People and rescuers gather in front of a building destroyed in a reported Israeli strike in Damascus on January 20, 2024 (Louai Beshara / AFP)

“They have to show the region that they’re strong after the attacks, so they found comfortable targets and are telling a story about their response,” said Yossi Mansharof, Shia expert at the Misgav Institute for National Security and Zionist Strategy.

The limits of power

Though it’s boasting about hitting Israel and Sunni terrorists, Iran’s response shows undeniable weakness.

With Israel allegedly continuing to kill senior IRGC members, the best the Islamic Republic can manage is strikes against fictitious Israeli targets far away from the Jewish state.

And the Islamic State group will not be deterred by a few airstrikes after it managed to strike Iran at a ceremony for one of its most prominent heroes.

“It points at the limits of Iran’s power,” said Mansharof, and with nuclear-armed Pakistan hitting back inside Iranian territory, Tehran looks even less imposing.

“Pakistan showed you can attack Iran,” he said.

But even with the rather anemic response over the last week, violence from Iran and its proxies since October 7 has succeeded in one important way.

Youth activists of Muslim Talba Mahaz holding a banner against both Iran and Israel shout slogans during a protest against Iranian air strikes, in Islamabad on January 18, 2024 (Farooq NAEEM / AFP)

Tehran wants the US to pressure Israel to prematurely curtail its war on Hamas, and is using the threat of escalation to achieve that aim.

“Because the United States repeatedly declares that it does not want to escalate against Iran and that it is trying to head off a regional conflict, escalation and regional conflict is exactly what Iran is delivering,” said Blaise Misztal, vice president for policy at the Jewish Institute for National Security of America.

According to Misztal, Tehran is betting that if it can convince Washington that support for Israel risks igniting a broader conflagration, “it can force the United States out of the region and to either demand that Israel ends its fight against Hamas and Hezbollah, or at least end its support for it.”

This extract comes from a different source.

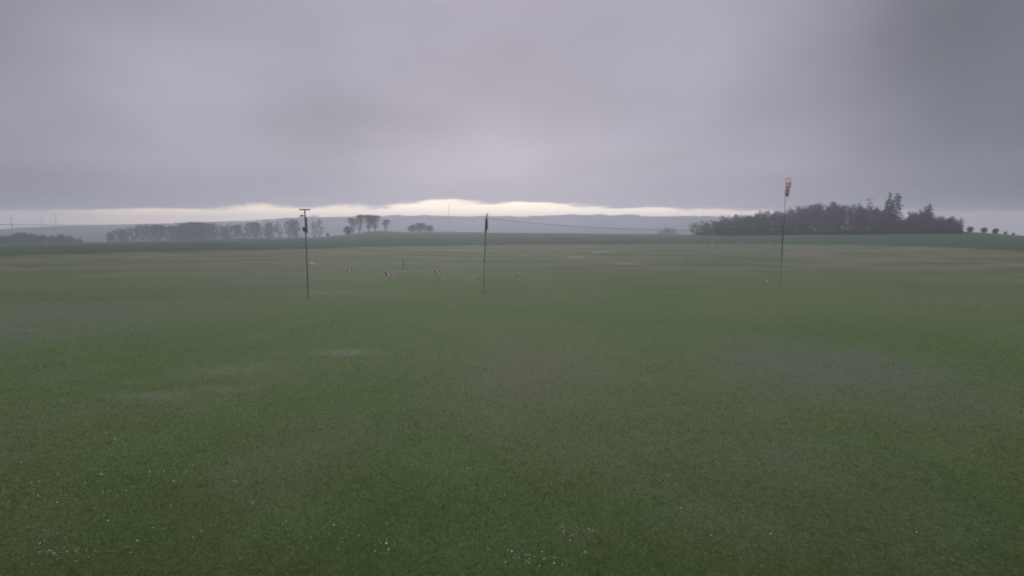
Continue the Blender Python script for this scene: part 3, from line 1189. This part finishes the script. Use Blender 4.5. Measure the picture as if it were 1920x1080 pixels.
def board(px, label, pieces, h):
    """striped board hanging from the rope; pieces = (x0, x1, material, drop) in metres, cut on the slant"""
    b = barrier_pt(px)
    o = thing('warning_board', b, label, 'warning board', 'striped boards hanging on the barrier rope')
    MB().tube([(-0.10, 0, 0.0), (-0.10, 0, -0.08)], 0.006, 5).build('hanger', 'dark_steel', o)
    MB().tube([(0.14, 0, 0.0), (0.14, 0, -0.08)], 0.006, 5).build('hanger', 'dark_steel', o)
    sl = 0.10
    for (x0, x1, mat) in pieces:
        m = MB()
        z0, z1 = -0.05, -0.05 - h
        zs = (z0, z1)
        xs = ((x0, x1), (x0 + sl, x1 + sl))
        for y in (-0.006, 0.006):
            m.v += [Vector((xs[0][0], y, z0)), Vector((xs[0][1], y, z0)), Vector((xs[1][1], y, z1)), Vector((xs[1][0], y, z1))]
        m.f += [(0, 1, 2, 3), (7, 6, 5, 4), (0, 4, 5, 1), (1, 5, 6, 2), (2, 6, 7, 3), (3, 7, 4, 0)]
        m.build('white_stripe' if mat == 'white_plastic' else 'red_stripe', mat, o)
    return o


W_, R_ = 'white_plastic', 'red_plastic'
board(656, 'striped red and white board on the barrier rope, leftmost of the three', [(-0.16, -0.12, R_), (-0.117, 0.03, W_), (0.033, 0.12, R_), (0.123, 0.16, W_)], 0.22)
board(728, 'striped red and white board at the lowest part of the rope, middle one', [(-0.24, -0.12, R_), (-0.117, 0.05, W_), (0.053, 0.13, R_), (0.133, 0.20, W_)], 0.24)
board(820, 'striped red and white board on the barrier rope, nearest the net post', [(-0.20, -0.11, R_), (-0.107, 0.06, W_), (0.063, 0.15, R_), (0.153, 0.21, W_)], 0.22)

# ------------------------------------------------------------------ windsock
WY = 62.0
WB = Vector((at(1469.3, 430, WY).x, WY, tz(at(1469.3, 430, WY).x, WY)))
ws = thing('windsock', WB, 'limp orange and white striped windsock on a tall thin pole before the wood', 'windsock')
zt_ = at(1469, 364, WY).z - WB.z
ztop = at(1469, 335, WY).z - WB.z
MB().tube([(0, 0, -0.3), (0, 0, zt_ * 0.5), (0, 0, zt_)], [0.040, 0.034, 0.028], 10).build('pole', 'dark_steel', ws)
px_m = WY / F
bk = MB().tube([(-3.5 * px_m, 0, zt_ - 0.02), (2.2 * px_m, 0, zt_ + 0.05)], 0.045, 8).build('swivel_arm', 'dark_steel', ws)
MB().tube([(0.9 * px_m, 0.25, zt_), (0.9 * px_m, 0.25, ztop)], 0.022, 8).build('frame_rod', 'dark_steel', ws)
MB().tube([(9.0 * px_m, 0.25, ztop - 0.45), (9.0 * px_m, 0.25, ztop)], 0.02, 8).build('frame_rod', 'dark_steel', ws)
MB().tube([(0.6 * px_m, 0.25, ztop), (9.3 * px_m, 0.25, ztop)], 0.035, 8).build('top_bar', 'dark_steel', ws)


def sock():
    N, M = 24, 6
    zs = at(1469, 341.5, WY).z - WB.z
    ze = at(1469, 366, WY).z - WB.z
    bands = 7
    cx0, cx1 = 5.2 * px_m, 2.6 * px_m
    for b in range(bands):
        V, Fc = [], []
        for m in range(M + 1):
            t = (b + m / M) / bands
            z = zs + (ze - zs) * t
            rad = (4.4 - 1.9 * t) * px_m
            cx = cx0 + (cx1 - cx0) * t * t + 0.05 * math.sin(t * 9)
            for k_ in range(N):
                a = 2 * math.pi * k_ / N
                rr = rad * (1 + 0.16 * math.sin(3 * a + 5 * t) + 0.08 * math.sin(7 * a - 9 * t))
                slope = 0.35 * rad * math.cos(a)
                V.append((cx + rr * math.cos(a), 0.1 + rr * math.sin(a), z + slope * 0.7 + 0.04 * math.sin(m * 2.0)))
        for m in range(M):
            for k_ in range(N):
                k2 = (k_ + 1) % N
                Fc.append((m * N + k_, m * N + k2, (m + 1) * N + k2, (m + 1) * N + k_))
        me = mesh_np('orange_band' if b % 2 == 0 else 'white_band', V, Fc, 'sock_orange' if b % 2 == 0 else 'sock_white')
        me.polygons.foreach_set('use_smooth', np.ones(len(me.polygons), bool))
        link(me.name.split('.')[0], me, ws)
    MB().tube([(cx1, 0.1, ze + 0.15), (cx1 + 0.12, 0.05, ze - 0.05), (cx1 - 0.1, 0, ze - 0.14)], [0.13, 0.12, 0.04], 10).build('tail', 'dark_steel', ws)


sock()

# ------------------------------------------------------------------ small things in the meadow
for px, top, base, lb in ((757, 487, 507, 'thin dark stake in the grass behind the barrier rope'),
                          (1287, 484, 505, 'thin faint stake in the grass left of the right net post')):
    b = on_flat(px, base + 2)
    o = thing('stake', b, lb, 'stake')
    h = at(px, top, b.y).z - b.z
    MB().tube([(0, 0, -0.1), (0, 0, h)], 0.022 if px < 1000 else 0.012, 8).build('rod', 'dark_steel', o)
    MB().tube([(0, 0, h), (0, 0, h + 0.03)], 0.03, 8).build('cap', 'dark_steel', o)
for px, py, lb in ((1335, 456.5, 'small white marker at the field edge, leftmost of three'),
                   (1385, 456.5, 'small white marker at the field edge, middle of three'),
                   (1444, 457.5, 'small white marker at the field edge, nearest the right net post'),
                   (1439, 528.5, 'small white marker in the grass just left of the right net post')):
    b = on_flat(px, py)
    b.z = tz(b.x, b.y) + 0.03
    s = b.y / 40
    o = thing('ground_marker', b, lb, 'marker')
    MB().tube([(0, 0, -0.02), (0, 0, 0.03 * s), (0, 0, 0.055 * s)], [0.05 * s, 0.045 * s, 0.02 * s], 10).build('cap', 'white_plastic', o)
    MB().tube([(0, 0, -0.1), (0, 0, -0.02)], 0.02 * s, 6).build('spike', 'dark_steel', o)


def molehill(px, py, s, lb):
    b = on_flat(px, py)
    V, Fc = [], []
    N, M = 16, 5
    rd = random.Random(int(px))
    for m in range(M):
        t = m / (M - 1)
        for k_ in range(N):
            a = 2 * math.pi * k_ / N
            rr = s * (1 - t ** 1.6 * 0.95) * rd.uniform(0.82, 1.15)
            V.append((rr * math.cos(a), rr * math.sin(a) * 0.9, s * 0.55 * t * rd.uniform(0.85, 1.1) - 0.01))
    for m in range(M - 1):
        for k_ in range(N):
            k2 = (k_ + 1) % N
            Fc.append((m * N + k_, m * N + k2, (m + 1) * N + k2, (m + 1) * N + k_))
    o = link('molehill', mesh_np('molehill', V, Fc, 'soil'), None, (b.x, b.y, 0.03), label=lb, category='molehill')


molehill(970, 520, 0.13, 'low dark molehill in the grass right of the centre net post')
molehill(898, 524, 0.11, 'dark molehill left of the foot of the centre net post')
molehill(903, 523, 0.07, 'small dark molehill touching the foot side of the centre net post')
molehill(823, 526, 0.09, 'small dark molehill below the right-hand striped board')
molehill(891, 512, 0.07, 'tiny molehill left of the centre net post, further out')


# daisies: small white heads on stalks, in loose drifts
def daisies():
    rd = random.Random(5)
    spots = []
    drifts = [(215, 895, 60, 25, 22), (320, 880, 45, 30, 12), (90, 930, 60, 25, 12), (115, 1045, 45, 22, 26), (345, 905, 30, 10, 6),
              (445, 910, 8, 3, 5), (632, 802, 8, 3, 3), (715, 1035, 18, 14, 9), (1000, 1058, 70, 20, 30), (1078, 1006, 50, 14, 20),
              (875, 890, 14, 4, 5), (900, 922, 8, 3, 3), (1380, 940, 160, 70, 8), (760, 900, 160, 90, 14), (640, 1010, 200, 50, 12),
              (250, 990, 160, 60, 16), (1500, 1000, 250, 60, 10), (420, 840, 140, 60, 8), (200, 820, 90, 40, 6), (60, 900, 60, 30, 8)]
    for (px, py, sx, sy, n) in drifts:
        for i in range(n):
            spots.append((rd.gauss(px, sx * 0.55), min(rd.gauss(py, sy * 0.6), 1110)))
    V, Fc = [], []
    for (px, py) in spots:
        b = on_flat(px, py)
        r = rd.uniform(0.006, 0.0125)
        h = rd.uniform(0.045, 0.075)
        tx, ty = rd.uniform(-0.5, 0.5), rd.uniform(-0.6, 0.2)
        i0 = len(V)
        V.append((b.x, b.y, h + 0.03 + r * 0.25))
        N = 16
        for k_ in range(N):
            a = 2 * math.pi * k_ / N
            rr = r * (1.0 if k_ % 2 == 0 else 0.62)
            V.append((b.x + rr * math.cos(a), b.y + rr * math.sin(a), h + 0.03 + rr * (math.cos(a) * tx + math.sin(a) * ty)))
        for k_ in range(N):
            Fc.append((i0, i0 + 1 + k_, i0 + 1 + (k_ + 1) % N))
        j = len(V)
        V += [(b.x - 0.0008, b.y, 0.02), (b.x + 0.0008, b.y, 0.02), (b.x, b.y, h + 0.028)]
        Fc.append((j, j + 1, j + 2))
    link('daisies', mesh_np('daisies', V, Fc, 'daisy_petal'), kind='stuff', label='tiny white daisies scattered in drifts through the near grass')


daisies()

# ------------------------------------------------------------------ haze
def haze():
    hb = MB().box((0, 0, (62 - 22) / 2), (4440, 4440, 84))
    o = hb.build('haze', 'soil', kind='stuff')
    m = bpy.data.materials.new('haze_air')
    m.use_nodes = True
    w = NT(m.node_tree)
    w.n.clear()
    v = w.n.new('ShaderNodeVolumePrincipled')
    v.inputs['Color'].default_value = (0.915, 0.92, 0.99, 1)
    v.inputs['Density'].default_value = HAZE_DENSITY
    v.inputs['Anisotropy'].default_value = 0.52
    out = w.n.new('ShaderNodeOutputMaterial')
    w.l.new(v.outputs[0], out.inputs['Volume'])
    o.data.materials.clear()
    o.data.materials.append(m)


HAZE_DENSITY = 0.00095
haze()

Though there are also domestic reasons for growing pressure from the Biden administration on Israel to wind down its war on Hamas, the fear that the US could be drawn into a regional war has weighed heavily on decision makers in Washington.

“Escalation is in no one’s interest,” US Secretary of State Antony Blinken said during his recent trip to Israel.

US President Joe Biden walks to speak to the media before boarding Marine One on the South Lawn of the White House, Thursday, January 18, 2024, in Washington. (AP Photo/Yuri Gripas)

But if the White House ever does decide to dig in against Iran, it will find plenty of willing partners.

The responses by regional actors to Iranian attacks show that a regional coalition  can be created to counter the Islamic Republic.

“But everything depends on one thing,” said Mansharof, “a determined American government. The Saudis want it, the Emiratis want it, the Bahrainis want it.”